The challenge we selected was to build an interactive viewer for images of Earth taken by the ISS EarthKAM program, which allows middle school students to select areas on Earth that will be photographed from the International Space Station. The application lets the students explore the satellite images overlaid onto Earth’s surface at the correct location and annotate, comment on, and share those images.

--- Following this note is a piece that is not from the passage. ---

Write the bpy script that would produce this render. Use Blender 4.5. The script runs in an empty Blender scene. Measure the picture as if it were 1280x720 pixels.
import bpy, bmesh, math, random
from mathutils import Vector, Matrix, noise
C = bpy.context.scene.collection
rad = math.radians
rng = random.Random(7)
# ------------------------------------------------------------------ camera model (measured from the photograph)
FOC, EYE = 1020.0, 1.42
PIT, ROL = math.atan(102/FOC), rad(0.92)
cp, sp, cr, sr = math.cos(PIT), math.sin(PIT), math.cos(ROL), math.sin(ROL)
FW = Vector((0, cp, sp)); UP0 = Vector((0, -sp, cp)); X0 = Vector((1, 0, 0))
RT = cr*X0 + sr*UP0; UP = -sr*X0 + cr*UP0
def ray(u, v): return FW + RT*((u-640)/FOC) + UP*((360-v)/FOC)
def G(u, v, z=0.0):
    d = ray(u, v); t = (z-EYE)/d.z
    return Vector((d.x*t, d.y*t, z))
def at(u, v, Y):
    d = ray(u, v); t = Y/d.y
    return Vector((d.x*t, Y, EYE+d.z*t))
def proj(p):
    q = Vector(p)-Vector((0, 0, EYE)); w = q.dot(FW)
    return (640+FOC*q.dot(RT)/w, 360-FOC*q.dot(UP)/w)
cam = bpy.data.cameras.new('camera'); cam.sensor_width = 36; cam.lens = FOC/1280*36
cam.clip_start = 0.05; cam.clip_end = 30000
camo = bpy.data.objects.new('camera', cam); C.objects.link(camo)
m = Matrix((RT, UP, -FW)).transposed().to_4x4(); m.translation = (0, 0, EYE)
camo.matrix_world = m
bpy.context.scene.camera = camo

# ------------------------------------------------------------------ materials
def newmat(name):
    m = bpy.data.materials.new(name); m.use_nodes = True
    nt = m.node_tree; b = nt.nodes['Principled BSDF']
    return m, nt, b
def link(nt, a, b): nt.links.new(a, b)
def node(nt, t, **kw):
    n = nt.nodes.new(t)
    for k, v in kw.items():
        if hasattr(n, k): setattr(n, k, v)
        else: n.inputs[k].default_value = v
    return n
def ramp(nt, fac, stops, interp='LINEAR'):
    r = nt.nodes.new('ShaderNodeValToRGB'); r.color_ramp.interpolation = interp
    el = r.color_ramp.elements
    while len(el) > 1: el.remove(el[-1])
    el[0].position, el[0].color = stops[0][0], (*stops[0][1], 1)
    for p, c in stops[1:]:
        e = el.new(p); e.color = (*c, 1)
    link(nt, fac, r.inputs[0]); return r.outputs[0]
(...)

Our project, which we named EarthKAM Explorer, used CZML to display colored polygons representing each of the images taken during each of the EarthKAM missions, as well as the time-dynamic position and orbit path of the ISS. Selecting a polygon flies the camera to that location, loads the real image and information about when it was taken, and sets the clock so that the ISS appears overhead.

Example
Example

We also had access to a Leap Motion Controller at the event, allowing us to directly control the Cesium camera with hand gestures, which you can see in our 5-minute presentation of our project:

Our project took second place in the judging at the Philadelphia event, which enables us to move on to the global judging round in May. The source code to the application is available on GitHub. Overall, the Space Apps Challenge was a great experience, and hopefully even more teams will use Cesium in their projects next year!